## REQUIRED WORK
Each line in the material below, starting at the one with "What Blender Python" and ending at the one with "from mathutils import Vector, Matrix", is to be reproduced exactly; no picture is to be copied.

[start of DATASET EXCERPTS]

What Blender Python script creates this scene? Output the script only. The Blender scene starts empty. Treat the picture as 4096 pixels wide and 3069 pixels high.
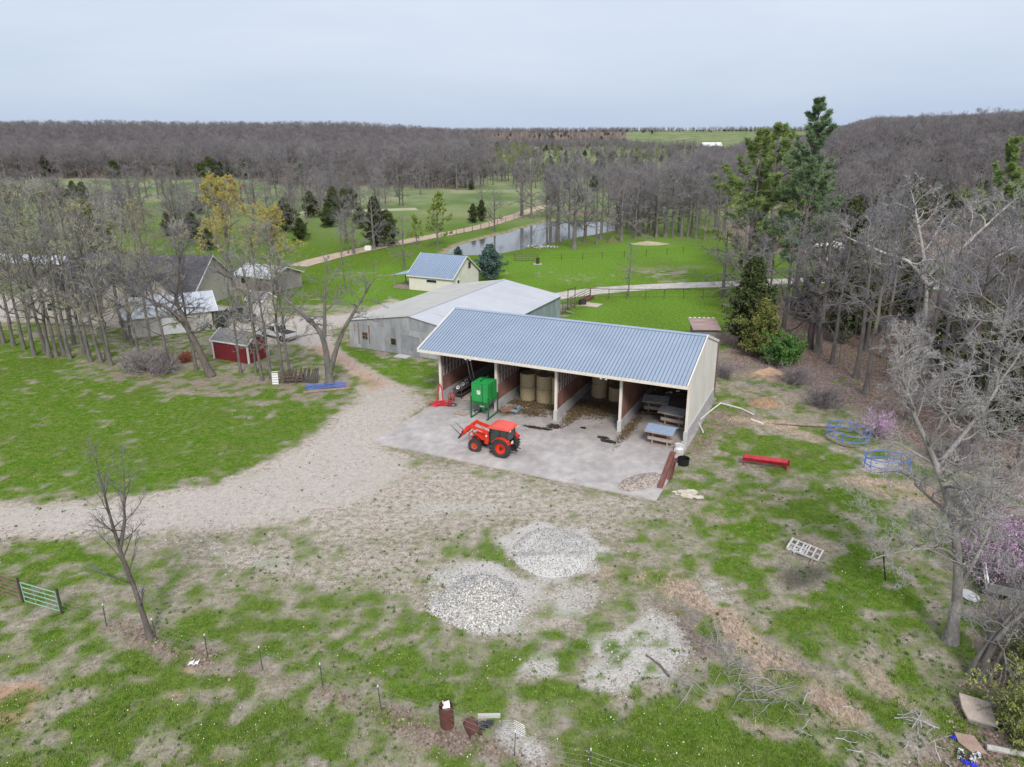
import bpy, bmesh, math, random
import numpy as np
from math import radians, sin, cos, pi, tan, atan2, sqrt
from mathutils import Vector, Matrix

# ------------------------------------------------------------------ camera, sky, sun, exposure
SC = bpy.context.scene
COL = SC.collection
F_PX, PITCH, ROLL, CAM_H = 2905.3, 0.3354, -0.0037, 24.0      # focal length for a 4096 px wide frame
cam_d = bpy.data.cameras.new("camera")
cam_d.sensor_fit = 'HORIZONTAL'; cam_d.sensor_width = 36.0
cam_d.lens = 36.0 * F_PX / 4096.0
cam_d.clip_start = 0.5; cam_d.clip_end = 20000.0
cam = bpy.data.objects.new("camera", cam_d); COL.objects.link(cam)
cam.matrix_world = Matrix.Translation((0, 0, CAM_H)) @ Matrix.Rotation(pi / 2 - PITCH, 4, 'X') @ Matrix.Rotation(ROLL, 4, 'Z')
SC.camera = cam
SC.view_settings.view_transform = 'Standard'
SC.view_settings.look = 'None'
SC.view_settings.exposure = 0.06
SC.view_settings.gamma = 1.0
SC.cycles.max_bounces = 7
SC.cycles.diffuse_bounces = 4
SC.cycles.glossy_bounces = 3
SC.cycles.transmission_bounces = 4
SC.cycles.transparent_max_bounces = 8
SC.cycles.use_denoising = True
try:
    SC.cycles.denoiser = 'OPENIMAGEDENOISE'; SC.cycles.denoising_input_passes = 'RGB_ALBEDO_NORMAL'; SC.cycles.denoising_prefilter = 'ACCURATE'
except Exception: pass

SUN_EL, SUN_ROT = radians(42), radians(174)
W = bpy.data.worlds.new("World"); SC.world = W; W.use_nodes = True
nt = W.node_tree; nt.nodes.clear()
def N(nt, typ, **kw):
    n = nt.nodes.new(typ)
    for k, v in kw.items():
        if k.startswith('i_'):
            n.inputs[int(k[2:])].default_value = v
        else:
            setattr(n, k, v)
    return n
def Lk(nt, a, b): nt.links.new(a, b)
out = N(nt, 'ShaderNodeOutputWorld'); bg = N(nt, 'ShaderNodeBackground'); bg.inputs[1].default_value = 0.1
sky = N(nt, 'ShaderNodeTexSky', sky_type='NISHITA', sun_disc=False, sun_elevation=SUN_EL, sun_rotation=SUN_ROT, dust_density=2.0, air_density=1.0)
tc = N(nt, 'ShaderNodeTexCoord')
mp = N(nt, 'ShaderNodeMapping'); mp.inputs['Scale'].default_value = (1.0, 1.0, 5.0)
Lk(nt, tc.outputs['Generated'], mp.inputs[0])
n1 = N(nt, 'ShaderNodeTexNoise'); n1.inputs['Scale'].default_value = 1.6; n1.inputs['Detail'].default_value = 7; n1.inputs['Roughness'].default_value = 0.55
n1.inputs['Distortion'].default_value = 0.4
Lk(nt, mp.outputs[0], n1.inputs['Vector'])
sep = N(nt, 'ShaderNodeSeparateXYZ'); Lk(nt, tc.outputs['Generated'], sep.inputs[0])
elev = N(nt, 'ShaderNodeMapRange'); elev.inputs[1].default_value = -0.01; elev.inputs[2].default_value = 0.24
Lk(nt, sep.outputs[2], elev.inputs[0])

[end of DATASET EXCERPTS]
[start of DATASET EXCERPTS]

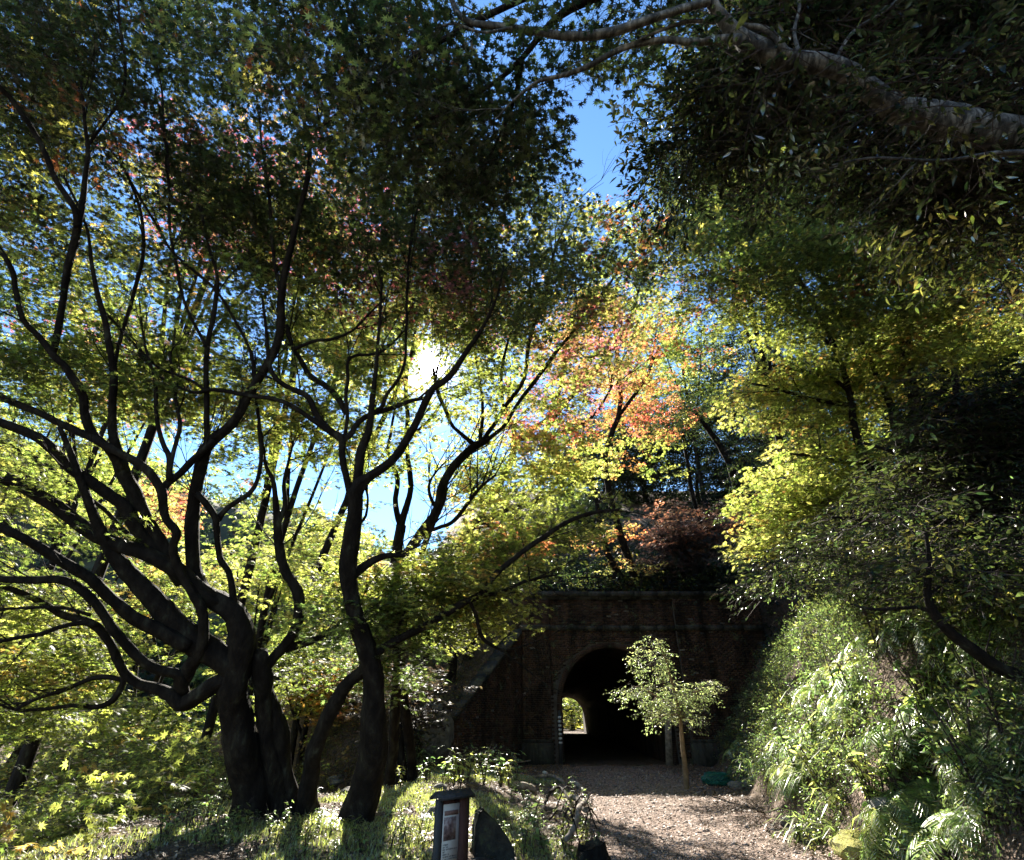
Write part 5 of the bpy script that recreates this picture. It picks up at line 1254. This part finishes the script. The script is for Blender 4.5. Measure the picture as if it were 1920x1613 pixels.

[end of DATASET EXCERPTS]

## CORRECT ANSWER
What Blender Python script creates this scene? Output the script only. The Blender scene starts empty. Treat the picture as 4096 pixels wide and 3069 pixels high.
import bpy, bmesh, math, random
import numpy as np
from math import radians, sin, cos, pi, tan, atan2, sqrt
from mathutils import Vector, Matrix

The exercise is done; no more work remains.